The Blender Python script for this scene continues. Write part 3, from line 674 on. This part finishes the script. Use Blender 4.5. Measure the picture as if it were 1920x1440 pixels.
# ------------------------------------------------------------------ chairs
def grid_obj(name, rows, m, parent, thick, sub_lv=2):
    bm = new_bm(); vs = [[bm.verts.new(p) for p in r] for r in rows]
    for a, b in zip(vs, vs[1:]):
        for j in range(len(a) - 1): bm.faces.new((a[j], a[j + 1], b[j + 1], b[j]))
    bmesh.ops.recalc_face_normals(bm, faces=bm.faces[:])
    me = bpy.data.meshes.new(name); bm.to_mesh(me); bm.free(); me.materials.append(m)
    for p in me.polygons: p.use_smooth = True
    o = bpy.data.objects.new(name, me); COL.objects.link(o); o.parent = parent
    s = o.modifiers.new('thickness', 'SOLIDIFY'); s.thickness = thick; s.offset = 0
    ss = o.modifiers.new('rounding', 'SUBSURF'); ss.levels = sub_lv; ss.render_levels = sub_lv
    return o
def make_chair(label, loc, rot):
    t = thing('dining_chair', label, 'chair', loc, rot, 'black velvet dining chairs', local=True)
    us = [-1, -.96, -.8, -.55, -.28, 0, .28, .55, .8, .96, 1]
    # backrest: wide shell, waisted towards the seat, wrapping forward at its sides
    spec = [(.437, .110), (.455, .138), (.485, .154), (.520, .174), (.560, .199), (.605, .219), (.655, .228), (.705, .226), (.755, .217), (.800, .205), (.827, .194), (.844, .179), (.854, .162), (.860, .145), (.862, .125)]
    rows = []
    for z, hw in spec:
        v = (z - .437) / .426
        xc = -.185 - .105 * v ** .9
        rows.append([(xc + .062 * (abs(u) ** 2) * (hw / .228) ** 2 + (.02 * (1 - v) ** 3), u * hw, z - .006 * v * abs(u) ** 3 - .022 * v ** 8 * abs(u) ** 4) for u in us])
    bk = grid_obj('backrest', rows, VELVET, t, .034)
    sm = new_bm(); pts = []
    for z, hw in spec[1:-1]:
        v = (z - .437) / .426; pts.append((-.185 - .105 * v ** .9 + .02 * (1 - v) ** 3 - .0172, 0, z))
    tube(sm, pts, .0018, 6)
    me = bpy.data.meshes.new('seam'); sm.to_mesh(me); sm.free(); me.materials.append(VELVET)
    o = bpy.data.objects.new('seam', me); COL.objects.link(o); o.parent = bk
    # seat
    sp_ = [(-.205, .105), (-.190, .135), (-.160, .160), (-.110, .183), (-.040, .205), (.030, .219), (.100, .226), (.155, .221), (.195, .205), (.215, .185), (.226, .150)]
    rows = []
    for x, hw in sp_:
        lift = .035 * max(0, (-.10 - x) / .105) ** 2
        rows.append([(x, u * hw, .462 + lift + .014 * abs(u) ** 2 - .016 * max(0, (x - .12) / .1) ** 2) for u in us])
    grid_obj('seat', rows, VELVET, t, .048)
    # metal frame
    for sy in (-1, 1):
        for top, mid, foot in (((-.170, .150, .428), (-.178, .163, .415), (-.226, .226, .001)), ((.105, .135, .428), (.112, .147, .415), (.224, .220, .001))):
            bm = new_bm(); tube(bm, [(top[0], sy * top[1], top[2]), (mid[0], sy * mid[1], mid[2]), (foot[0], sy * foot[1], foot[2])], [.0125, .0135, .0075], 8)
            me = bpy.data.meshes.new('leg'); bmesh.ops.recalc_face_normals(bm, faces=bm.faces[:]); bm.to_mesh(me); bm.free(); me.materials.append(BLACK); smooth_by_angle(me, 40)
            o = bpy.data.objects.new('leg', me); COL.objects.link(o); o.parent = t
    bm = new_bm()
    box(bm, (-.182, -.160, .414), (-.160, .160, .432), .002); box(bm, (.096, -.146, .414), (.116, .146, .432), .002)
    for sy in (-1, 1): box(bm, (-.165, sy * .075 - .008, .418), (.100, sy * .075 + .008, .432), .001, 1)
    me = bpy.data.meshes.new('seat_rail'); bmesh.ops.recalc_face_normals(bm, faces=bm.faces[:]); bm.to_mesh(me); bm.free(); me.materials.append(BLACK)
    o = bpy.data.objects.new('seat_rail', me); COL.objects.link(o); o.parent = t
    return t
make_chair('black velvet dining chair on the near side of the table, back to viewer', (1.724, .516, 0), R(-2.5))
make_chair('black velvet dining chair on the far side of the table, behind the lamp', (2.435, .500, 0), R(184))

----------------

WHAT TO PRODUCE: Copy the material above, line for line.

RESPONSE TO THIS TASK:
The Blender Python script for this scene continues. Write part 3, from line 674 on. This part finishes the script. Use Blender 4.5. Measure the picture as if it were 1920x1440 pixels.
# ------------------------------------------------------------------ chairs
def grid_obj(name, rows, m, parent, thick, sub_lv=2):
    bm = new_bm(); vs = [[bm.verts.new(p) for p in r] for r in rows]
    for a, b in zip(vs, vs[1:]):
        for j in range(len(a) - 1): bm.faces.new((a[j], a[j + 1], b[j + 1], b[j]))
    bmesh.ops.recalc_face_normals(bm, faces=bm.faces[:])
    me = bpy.data.meshes.new(name); bm.to_mesh(me); bm.free(); me.materials.append(m)
    for p in me.polygons: p.use_smooth = True
    o = bpy.data.objects.new(name, me); COL.objects.link(o); o.parent = parent
    s = o.modifiers.new('thickness', 'SOLIDIFY'); s.thickness = thick; s.offset = 0
    ss = o.modifiers.new('rounding', 'SUBSURF'); ss.levels = sub_lv; ss.render_levels = sub_lv
    return o
def make_chair(label, loc, rot):
    t = thing('dining_chair', label, 'chair', loc, rot, 'black velvet dining chairs', local=True)
    us = [-1, -.96, -.8, -.55, -.28, 0, .28, .55, .8, .96, 1]
    # backrest: wide shell, waisted towards the seat, wrapping forward at its sides
    spec = [(.437, .110), (.455, .138), (.485, .154), (.520, .174), (.560, .199), (.605, .219), (.655, .228), (.705, .226), (.755, .217), (.800, .205), (.827, .194), (.844, .179), (.854, .162), (.860, .145), (.862, .125)]
    rows = []
    for z, hw in spec:
        v = (z - .437) / .426
        xc = -.185 - .105 * v ** .9
        rows.append([(xc + .062 * (abs(u) ** 2) * (hw / .228) ** 2 + (.02 * (1 - v) ** 3), u * hw, z - .006 * v * abs(u) ** 3 - .022 * v ** 8 * abs(u) ** 4) for u in us])
    bk = grid_obj('backrest', rows, VELVET, t, .034)
    sm = new_bm(); pts = []
    for z, hw in spec[1:-1]:
        v = (z - .437) / .426; pts.append((-.185 - .105 * v ** .9 + .02 * (1 - v) ** 3 - .0172, 0, z))
    tube(sm, pts, .0018, 6)
    me = bpy.data.meshes.new('seam'); sm.to_mesh(me); sm.free(); me.materials.append(VELVET)
    o = bpy.data.objects.new('seam', me); COL.objects.link(o); o.parent = bk
    # seat
    sp_ = [(-.205, .105), (-.190, .135), (-.160, .160), (-.110, .183), (-.040, .205), (.030, .219), (.100, .226), (.155, .221), (.195, .205), (.215, .185), (.226, .150)]
    rows = []
    for x, hw in sp_:
        lift = .035 * max(0, (-.10 - x) / .105) ** 2
        rows.append([(x, u * hw, .462 + lift + .014 * abs(u) ** 2 - .016 * max(0, (x - .12) / .1) ** 2) for u in us])
    grid_obj('seat', rows, VELVET, t, .048)
    # metal frame
    for sy in (-1, 1):
        for top, mid, foot in (((-.170, .150, .428), (-.178, .163, .415), (-.226, .226, .001)), ((.105, .135, .428), (.112, .147, .415), (.224, .220, .001))):
            bm = new_bm(); tube(bm, [(top[0], sy * top[1], top[2]), (mid[0], sy * mid[1], mid[2]), (foot[0], sy * foot[1], foot[2])], [.0125, .0135, .0075], 8)
            me = bpy.data.meshes.new('leg'); bmesh.ops.recalc_face_normals(bm, faces=bm.faces[:]); bm.to_mesh(me); bm.free(); me.materials.append(BLACK); smooth_by_angle(me, 40)
            o = bpy.data.objects.new('leg', me); COL.objects.link(o); o.parent = t
    bm = new_bm()
    box(bm, (-.182, -.160, .414), (-.160, .160, .432), .002); box(bm, (.096, -.146, .414), (.116, .146, .432), .002)
    for sy in (-1, 1): box(bm, (-.165, sy * .075 - .008, .418), (.100, sy * .075 + .008, .432), .001, 1)
    me = bpy.data.meshes.new('seat_rail'); bmesh.ops.recalc_face_normals(bm, faces=bm.faces[:]); bm.to_mesh(me); bm.free(); me.materials.append(BLACK)
    o = bpy.data.objects.new('seat_rail', me); COL.objects.link(o); o.parent = t
    return t
make_chair('black velvet dining chair on the near side of the table, back to viewer', (1.724, .516, 0), R(-2.5))
make_chair('black velvet dining chair on the far side of the table, behind the lamp', (2.435, .500, 0), R(184))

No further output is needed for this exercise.